▸ RECORDS SUPPLIED

______

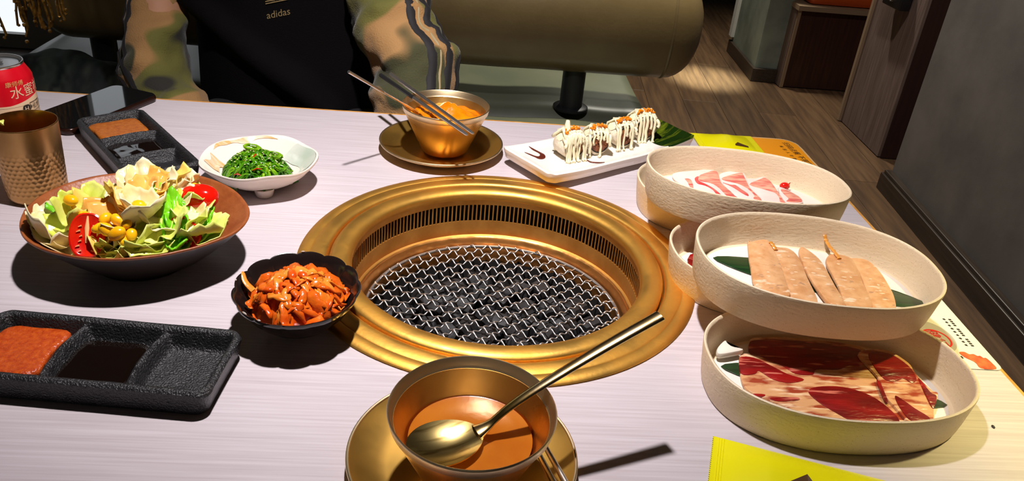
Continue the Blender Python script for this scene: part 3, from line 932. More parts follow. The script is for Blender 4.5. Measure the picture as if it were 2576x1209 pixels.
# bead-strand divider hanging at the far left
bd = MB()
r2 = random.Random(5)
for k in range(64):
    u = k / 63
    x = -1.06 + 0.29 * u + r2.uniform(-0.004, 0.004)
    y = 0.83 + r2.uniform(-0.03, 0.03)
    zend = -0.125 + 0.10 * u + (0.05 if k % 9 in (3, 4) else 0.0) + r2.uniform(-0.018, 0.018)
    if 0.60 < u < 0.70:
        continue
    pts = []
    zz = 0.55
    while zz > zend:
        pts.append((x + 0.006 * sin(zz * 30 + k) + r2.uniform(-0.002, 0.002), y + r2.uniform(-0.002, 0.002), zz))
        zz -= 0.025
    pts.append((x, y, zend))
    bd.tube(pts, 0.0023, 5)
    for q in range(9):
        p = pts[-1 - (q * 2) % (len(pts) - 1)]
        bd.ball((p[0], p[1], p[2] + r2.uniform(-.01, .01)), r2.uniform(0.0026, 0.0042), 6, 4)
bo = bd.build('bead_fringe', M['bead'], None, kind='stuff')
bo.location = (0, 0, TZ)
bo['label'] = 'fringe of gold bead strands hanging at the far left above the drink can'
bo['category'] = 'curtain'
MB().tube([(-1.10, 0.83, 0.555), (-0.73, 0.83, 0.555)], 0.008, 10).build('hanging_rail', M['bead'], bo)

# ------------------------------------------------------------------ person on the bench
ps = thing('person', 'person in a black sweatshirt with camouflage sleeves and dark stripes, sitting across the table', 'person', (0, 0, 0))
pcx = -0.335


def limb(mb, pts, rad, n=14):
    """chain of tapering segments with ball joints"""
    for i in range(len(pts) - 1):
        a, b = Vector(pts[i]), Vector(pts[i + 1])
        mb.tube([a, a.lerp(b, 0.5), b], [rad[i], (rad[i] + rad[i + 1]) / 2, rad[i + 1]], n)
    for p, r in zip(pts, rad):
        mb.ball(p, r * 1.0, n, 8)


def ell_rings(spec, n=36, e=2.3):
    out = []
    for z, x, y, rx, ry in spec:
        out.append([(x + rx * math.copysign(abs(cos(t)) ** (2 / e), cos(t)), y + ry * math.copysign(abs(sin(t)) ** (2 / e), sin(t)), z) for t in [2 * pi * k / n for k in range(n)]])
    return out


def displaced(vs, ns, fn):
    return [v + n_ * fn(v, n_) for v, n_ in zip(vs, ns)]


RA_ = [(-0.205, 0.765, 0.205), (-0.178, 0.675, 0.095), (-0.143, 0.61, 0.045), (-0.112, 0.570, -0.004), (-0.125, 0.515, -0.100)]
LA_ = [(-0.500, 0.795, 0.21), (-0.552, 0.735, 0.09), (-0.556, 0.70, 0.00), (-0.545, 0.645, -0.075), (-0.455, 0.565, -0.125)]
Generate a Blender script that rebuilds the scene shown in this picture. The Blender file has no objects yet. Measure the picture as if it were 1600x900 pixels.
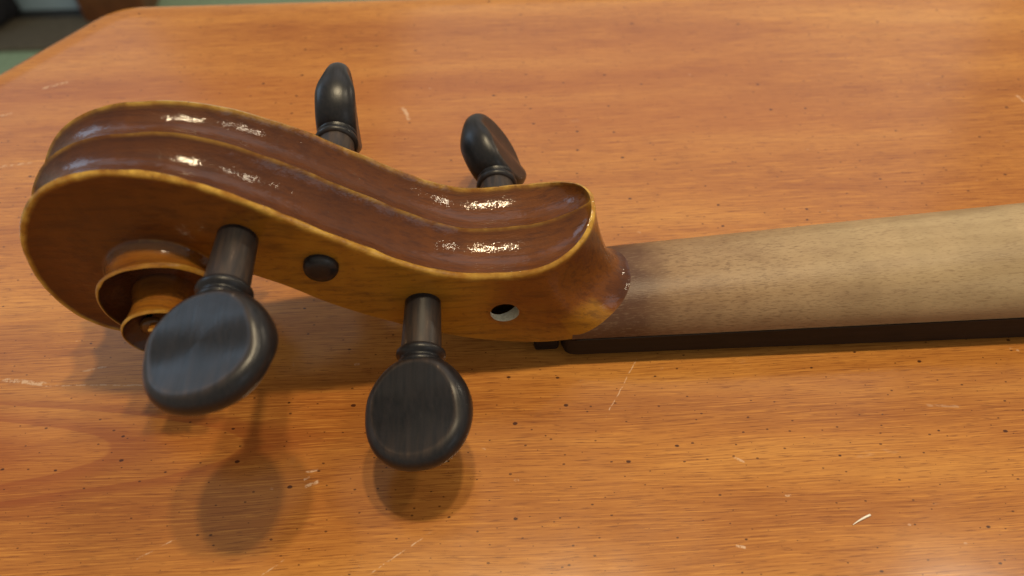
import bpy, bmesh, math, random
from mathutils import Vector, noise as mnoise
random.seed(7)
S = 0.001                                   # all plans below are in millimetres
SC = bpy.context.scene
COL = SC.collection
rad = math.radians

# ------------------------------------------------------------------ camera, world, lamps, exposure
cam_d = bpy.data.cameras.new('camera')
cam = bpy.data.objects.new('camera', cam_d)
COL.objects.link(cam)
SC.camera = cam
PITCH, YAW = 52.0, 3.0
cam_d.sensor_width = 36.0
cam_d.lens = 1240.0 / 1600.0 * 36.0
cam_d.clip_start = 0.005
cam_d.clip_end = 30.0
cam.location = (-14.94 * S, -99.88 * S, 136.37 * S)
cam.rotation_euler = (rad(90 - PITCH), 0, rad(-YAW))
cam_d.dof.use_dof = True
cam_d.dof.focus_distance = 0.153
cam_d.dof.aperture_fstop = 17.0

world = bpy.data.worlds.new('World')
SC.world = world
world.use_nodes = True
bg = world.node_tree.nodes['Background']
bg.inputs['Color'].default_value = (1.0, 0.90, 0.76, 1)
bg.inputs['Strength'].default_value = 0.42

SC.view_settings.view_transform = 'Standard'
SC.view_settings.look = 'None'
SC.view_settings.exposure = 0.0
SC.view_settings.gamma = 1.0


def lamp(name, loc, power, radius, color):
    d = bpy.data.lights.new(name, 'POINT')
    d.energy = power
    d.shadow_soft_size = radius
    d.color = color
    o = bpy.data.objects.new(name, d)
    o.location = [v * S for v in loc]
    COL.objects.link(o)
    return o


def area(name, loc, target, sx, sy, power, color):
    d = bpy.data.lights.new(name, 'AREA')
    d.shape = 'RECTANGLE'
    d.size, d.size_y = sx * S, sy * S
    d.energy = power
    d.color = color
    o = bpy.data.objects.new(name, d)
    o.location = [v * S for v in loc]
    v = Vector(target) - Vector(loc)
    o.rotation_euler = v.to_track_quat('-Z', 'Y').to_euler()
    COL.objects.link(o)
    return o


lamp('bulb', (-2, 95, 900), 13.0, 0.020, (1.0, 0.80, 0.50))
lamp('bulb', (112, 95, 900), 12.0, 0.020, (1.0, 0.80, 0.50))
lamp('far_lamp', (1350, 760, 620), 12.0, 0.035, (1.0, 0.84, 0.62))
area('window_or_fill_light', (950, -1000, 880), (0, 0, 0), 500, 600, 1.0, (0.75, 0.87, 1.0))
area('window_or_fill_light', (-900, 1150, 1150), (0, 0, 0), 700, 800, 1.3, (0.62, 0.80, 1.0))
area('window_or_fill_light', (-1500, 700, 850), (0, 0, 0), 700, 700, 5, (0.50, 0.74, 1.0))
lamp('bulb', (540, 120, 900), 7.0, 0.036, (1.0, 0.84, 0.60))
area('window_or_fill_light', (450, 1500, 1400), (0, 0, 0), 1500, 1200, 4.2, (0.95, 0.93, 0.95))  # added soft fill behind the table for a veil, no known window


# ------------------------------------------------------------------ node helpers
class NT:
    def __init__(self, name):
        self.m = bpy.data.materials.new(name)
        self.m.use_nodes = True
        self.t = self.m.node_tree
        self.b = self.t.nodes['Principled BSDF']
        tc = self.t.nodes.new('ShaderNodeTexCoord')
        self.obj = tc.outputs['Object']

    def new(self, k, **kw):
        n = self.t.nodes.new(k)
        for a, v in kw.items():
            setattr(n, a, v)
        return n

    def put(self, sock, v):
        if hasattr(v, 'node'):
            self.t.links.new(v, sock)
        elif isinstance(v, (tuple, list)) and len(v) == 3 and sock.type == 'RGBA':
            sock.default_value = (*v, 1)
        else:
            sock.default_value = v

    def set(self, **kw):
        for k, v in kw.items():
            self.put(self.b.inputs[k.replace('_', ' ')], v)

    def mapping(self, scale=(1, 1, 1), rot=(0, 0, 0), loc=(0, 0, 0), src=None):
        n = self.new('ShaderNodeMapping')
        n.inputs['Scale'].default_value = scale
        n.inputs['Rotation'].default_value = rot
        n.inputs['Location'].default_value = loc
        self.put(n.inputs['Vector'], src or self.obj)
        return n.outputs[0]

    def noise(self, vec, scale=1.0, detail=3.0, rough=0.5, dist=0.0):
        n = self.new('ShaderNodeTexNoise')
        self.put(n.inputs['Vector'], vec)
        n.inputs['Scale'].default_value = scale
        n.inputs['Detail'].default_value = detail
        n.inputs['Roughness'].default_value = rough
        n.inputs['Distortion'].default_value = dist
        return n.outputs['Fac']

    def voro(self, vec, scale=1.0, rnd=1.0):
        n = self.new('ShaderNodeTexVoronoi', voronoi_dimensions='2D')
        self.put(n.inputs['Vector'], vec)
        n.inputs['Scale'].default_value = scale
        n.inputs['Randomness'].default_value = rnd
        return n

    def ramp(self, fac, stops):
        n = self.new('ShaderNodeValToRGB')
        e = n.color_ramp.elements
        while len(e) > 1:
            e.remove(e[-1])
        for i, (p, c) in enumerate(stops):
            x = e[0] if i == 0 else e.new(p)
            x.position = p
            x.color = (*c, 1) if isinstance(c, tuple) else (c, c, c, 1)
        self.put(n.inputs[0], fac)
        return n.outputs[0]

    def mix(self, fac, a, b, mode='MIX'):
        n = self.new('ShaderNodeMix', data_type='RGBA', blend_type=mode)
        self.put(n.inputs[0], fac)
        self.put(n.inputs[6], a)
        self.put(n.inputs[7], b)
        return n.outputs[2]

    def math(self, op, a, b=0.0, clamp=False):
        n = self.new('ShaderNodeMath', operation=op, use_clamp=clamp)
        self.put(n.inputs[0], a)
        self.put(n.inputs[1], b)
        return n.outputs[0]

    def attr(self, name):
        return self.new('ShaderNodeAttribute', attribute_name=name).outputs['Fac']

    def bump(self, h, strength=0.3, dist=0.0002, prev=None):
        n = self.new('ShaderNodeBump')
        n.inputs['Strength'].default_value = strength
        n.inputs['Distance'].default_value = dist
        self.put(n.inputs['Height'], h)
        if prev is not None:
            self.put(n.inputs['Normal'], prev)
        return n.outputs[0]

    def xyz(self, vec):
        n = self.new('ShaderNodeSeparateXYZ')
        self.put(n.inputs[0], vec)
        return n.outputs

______

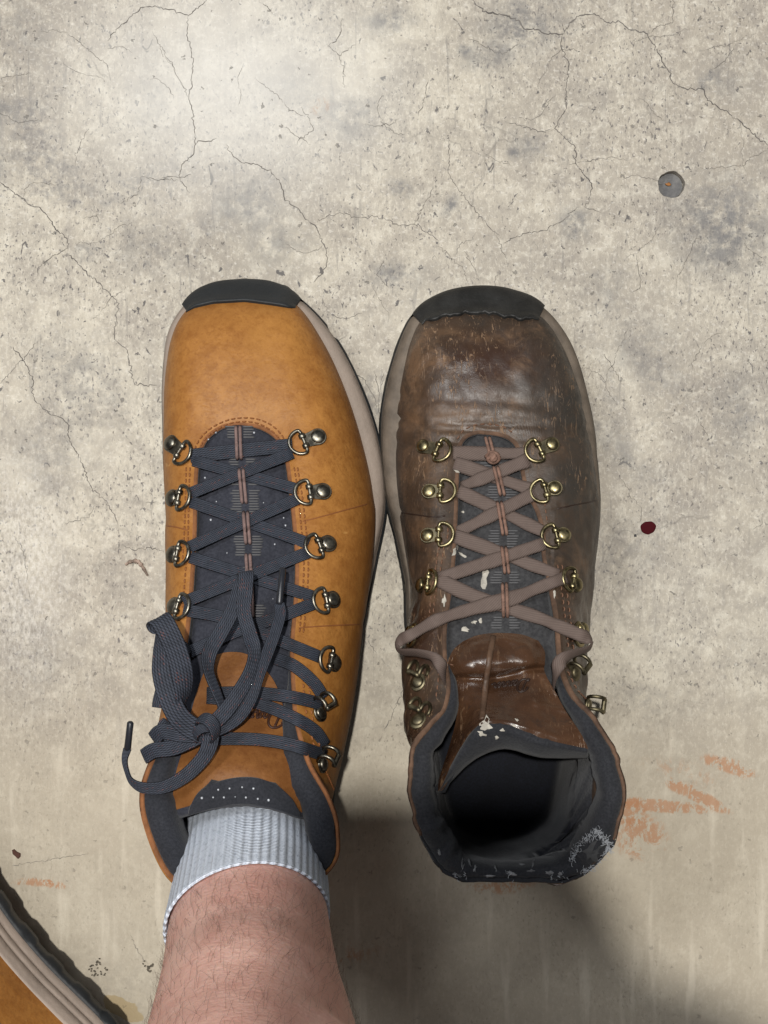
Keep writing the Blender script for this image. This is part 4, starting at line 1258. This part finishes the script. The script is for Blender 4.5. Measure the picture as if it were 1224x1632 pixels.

______

▸ TASK INSTRUCTIONS
Search the data for the string "part". List each line that has it.

▸ REPLY
Continue the Blender Python script for this scene: part 3, from line 932. More parts follow. The script is for Blender 4.5. Measure the picture as if it were 2576x1209 pixels.
Keep writing the Blender script for this image. This is part 4, starting at line 1258. This part finishes the script. The script is for Blender 4.5. Measure the picture as if it were 1224x1632 pixels.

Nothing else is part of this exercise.